Even solipsism concedes the existence of one self. You.
The conventional consensus is that there are several billion selves, all doing human stuff: sleeping, eating, reproducing, and discussing nonsense on the internet.
As far as I can tell, you’re saying that the reason you don’t try to form a relationship with a rock is because the rock is mindless; and that a real person, who has a mind, could be worth forming a relationship with; and that you believe a figment is like unto the mindless rock, and not like unto a person who has a mind.
Help me out, here: why do you believe it’d be worth forming a relationship with someone who has a mind? Really go into detail on that point.

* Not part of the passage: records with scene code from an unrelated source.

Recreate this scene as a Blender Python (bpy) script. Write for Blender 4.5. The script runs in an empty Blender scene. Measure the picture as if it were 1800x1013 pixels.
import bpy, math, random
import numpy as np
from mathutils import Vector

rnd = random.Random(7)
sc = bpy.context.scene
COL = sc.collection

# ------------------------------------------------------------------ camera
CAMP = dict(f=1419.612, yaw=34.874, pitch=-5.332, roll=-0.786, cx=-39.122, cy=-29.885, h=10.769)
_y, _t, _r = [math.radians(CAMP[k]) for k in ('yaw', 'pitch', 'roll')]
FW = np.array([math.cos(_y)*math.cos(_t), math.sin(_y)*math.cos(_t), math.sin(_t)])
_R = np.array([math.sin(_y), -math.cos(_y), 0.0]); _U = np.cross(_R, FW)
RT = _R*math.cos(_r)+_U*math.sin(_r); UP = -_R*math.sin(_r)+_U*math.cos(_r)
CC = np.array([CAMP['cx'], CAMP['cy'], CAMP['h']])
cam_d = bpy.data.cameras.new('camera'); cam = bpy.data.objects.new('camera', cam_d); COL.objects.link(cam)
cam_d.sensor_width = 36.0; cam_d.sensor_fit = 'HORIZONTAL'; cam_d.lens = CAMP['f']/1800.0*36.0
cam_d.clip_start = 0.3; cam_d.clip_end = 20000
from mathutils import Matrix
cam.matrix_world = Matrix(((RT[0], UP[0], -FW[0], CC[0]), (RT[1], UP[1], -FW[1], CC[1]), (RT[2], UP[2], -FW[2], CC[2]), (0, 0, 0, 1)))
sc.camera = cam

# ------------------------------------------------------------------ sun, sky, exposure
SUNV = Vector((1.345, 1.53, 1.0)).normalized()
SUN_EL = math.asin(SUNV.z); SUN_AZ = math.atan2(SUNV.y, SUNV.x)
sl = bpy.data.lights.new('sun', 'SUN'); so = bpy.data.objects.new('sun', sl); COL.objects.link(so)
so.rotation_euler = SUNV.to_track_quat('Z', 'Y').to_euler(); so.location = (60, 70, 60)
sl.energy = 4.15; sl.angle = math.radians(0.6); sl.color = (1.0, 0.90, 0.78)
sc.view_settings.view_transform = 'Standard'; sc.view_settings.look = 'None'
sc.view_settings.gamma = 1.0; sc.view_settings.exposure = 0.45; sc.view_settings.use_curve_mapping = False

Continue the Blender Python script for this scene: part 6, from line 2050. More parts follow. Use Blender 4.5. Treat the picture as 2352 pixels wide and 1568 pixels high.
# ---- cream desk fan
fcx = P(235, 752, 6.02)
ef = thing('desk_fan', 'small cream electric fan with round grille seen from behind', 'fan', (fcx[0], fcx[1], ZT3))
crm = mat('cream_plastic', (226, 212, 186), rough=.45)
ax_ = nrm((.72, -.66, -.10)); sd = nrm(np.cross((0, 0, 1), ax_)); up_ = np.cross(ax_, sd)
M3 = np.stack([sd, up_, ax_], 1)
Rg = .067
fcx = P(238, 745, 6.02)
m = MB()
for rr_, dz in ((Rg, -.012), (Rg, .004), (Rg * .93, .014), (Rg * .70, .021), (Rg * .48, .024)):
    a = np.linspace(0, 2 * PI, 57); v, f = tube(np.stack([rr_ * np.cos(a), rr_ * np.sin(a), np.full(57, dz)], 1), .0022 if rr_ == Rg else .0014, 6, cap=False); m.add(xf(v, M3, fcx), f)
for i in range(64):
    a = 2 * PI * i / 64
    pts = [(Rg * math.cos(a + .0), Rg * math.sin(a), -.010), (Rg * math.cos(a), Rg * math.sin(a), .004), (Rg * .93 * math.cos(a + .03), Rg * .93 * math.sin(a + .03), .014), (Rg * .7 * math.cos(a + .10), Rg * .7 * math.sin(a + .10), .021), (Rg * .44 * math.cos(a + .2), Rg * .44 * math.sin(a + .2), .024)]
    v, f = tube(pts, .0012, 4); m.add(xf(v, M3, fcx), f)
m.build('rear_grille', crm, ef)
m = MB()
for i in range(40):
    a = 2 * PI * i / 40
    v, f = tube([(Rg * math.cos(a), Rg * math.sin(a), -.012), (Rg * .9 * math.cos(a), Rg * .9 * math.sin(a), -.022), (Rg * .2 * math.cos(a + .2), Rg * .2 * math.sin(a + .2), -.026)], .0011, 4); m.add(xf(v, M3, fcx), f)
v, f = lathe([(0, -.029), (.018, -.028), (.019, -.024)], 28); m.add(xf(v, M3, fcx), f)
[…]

No there are several billion bodies but not selves.
Psychology has shown the self to be an illusion and the same with neuroscience (with several experiments of which the rubber hand illusion is just one). The self is just something we believe to exist as something that endures when really it’s just a trick of our minds. We ascribe some sort of continuity to behaviors and experiences and cling to others to try and maintain some stable structure we call a “self”. But there isn’t a self. Anything ascribed to such a thing is already done by the brain so even if such a thing did exist there would be nothing for it to do.
Solipsism does not concede the existence of a self so much as it assumes it exists when it has no evidence to believe so.